Three (2002) - ALL HORROR

The anthology is woven so deep into the fabric of the horror genre that I could have done this whole stupid exercise just about horror anthologies. As it is, Three… Extremes will probably be the only one, and that’s a shame, because on the whole… it isn’t a success.

Combining the efforts of Peter Ho-Sun Chan, Jee Woon-Kim and Nonzee Nimibutr, Three… Extremes presents a trio of unrelated horror stories that are certainly closer to the horror movie freak zone than the standard Hollywood fare. The problem is that the extremes mentioned in the title are more a scale of quality than anything else. At one extreme we have the first two stories Memories and The Wheel, both of which are bizarrely esoteric in a way that is both distracting and unsatisfying. The former sees a married couple attempting to piece together the horror of their final moments, while the latter leans heavily into eastern mysticism with disappointing results. I was pretty much ready to abandon the whole project, especially when I realised that I wasn’t even watching the film I thought I was.

So. Three… Extremes is a critically acclaimed horror anthology combining three giants of Japanese and South Korean cinema (Fruit Chan, Park Chan-wook and Takashi Mike), and has been on my watchlist forever. Until researching this review, I thought that was the film I had watched. Due to a quirk of marketing for an American audience, what I had actually watched was Three, the first film in the series for which Three… Extremes is a sequel. Normally, this kind of thing happens because of my tiny monkey brain, but on this occasion, there are mitigating circumstances. Three was eventually marketed in America as Three… Extremes II in order to capitalise on the success of the better known sequel. If anyone does manage to see Three… Extremes – the movie I had been trying to watch – please let me know. Anyway, let’s move on from the tangled web that this paragraph has regrettably become.

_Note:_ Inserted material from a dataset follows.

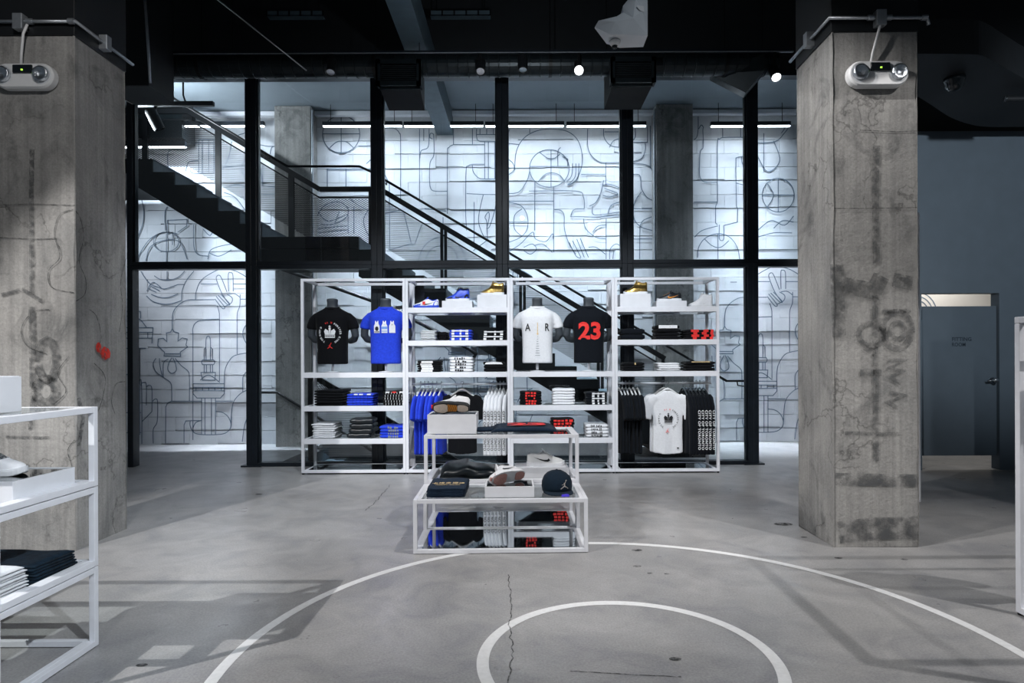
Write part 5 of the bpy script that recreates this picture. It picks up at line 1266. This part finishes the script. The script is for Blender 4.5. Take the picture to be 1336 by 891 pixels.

Now that mess is out of the way, we can return to Three and the final story in the anthology – Coming Home. Peter Chan’s jet black commentary on the inevitability of death is entertaining and wonderfully demented, featuring a deserted tower block, a creepy ghost child and a man attempting to revive the corpse of his dead wife. It’s all good stuff, and while it doesn’t justify sitting through the first two stories, it’s still pretty damn good.

All in all, this whole exercise has been frustratingly pointless, and I still haven’t seen Three… Extremes. Goddamnit.